Particularly the guy who engaged her in conversation after her post. Nice bloke, but a bit... misguidedly enthusiastic (his solution to my problem was that he wanted to move in with me and teach me how to pick up women, for example...).
Ah, wackiness. My life is insanity, self preservation, and damage control.
Holy smoke, that hurt more than expected even though I expected it. I might even have been able to deal with an affair easier than this stampede to divorce two weeks after "we're friends again." Ugh. Didn't sleep a wink; about to go head for work to earn more money she can take. A small favor is that apparently there's some precedent for a supporting spouse to get partial reimbursement from a supported spouse when they pay for education and the supported spouse isn't working. Which has been BY FAR MOST OF THE TIME WE'VE BEEN MARRIED.
Hoswald Just caught up on your sitch. I know I advocated the use of facebook earlier, but how some people have already mentioned. Stop stalking her FB!! Pursuing behaviors are equally ugly whether online, in person, or the phone. That being said I still stand by my earlier statements of FB being a good PR tool for you. Keep posting, your fun stuff, and no posting bad stuff. Does your class do recitals? Great picture op..... Think of your Facebook page as your propaganda platform, not your spying network.
I know it is tempting to see what she is saying, but hey she is in full WAW, she most likely doesn't mean 97% of what she posts.

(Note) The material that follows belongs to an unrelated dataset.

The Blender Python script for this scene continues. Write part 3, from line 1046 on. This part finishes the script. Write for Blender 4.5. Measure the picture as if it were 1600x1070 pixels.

Something I learned the hard way is that women need to vent, they need to just work through the emotions and cycle them. They may say things, only to work the emotion, it does NOT mean that is how they are feeling or what they want. At the risk of sounding cliched and a tight bit sexist, they need to "feel" their choice is the right one, and in order to come to the right decision they need to feel all the emotions that come across with all the possible choices. Her facebook vents may just be her trying to run through all the emotions as she tries to understand what feels is right. Women are usually truer to their feelings because they will cycle through all of them, until they find the one that is appropriate.
We guys are logical people, we don't want to feel the pain of the emotion to decide if it is right. Instead we will just pick what we feel is "logical". The downside is that sometimes we ignore our own true feelings, and those of our partner. (A common complaint here BTW).
I heard this makes us good short term decision makers, while women are good long term decision makers.
All right so now that the tangent is over what does this mean:
"Don't take too seriously anything she says, and only 50% of what she does!"
This applies to facebook too.
Keep GALing pal
As for your comment about how your spouse fits you like a glove. I hear ya I feel the same way. It's hard to think of finding someone with all the qualities you love about your spouse. Keep this in mind, the same applies to her.
I truly believe that DBing is all about reminding them about all those qualities they will find themselves hard pressed to find in ONE person, while at the same time getting rid of, or improving on those qualities they don't like. Right now the bad qualities outweigh your good ones in her mind, prove her wrong!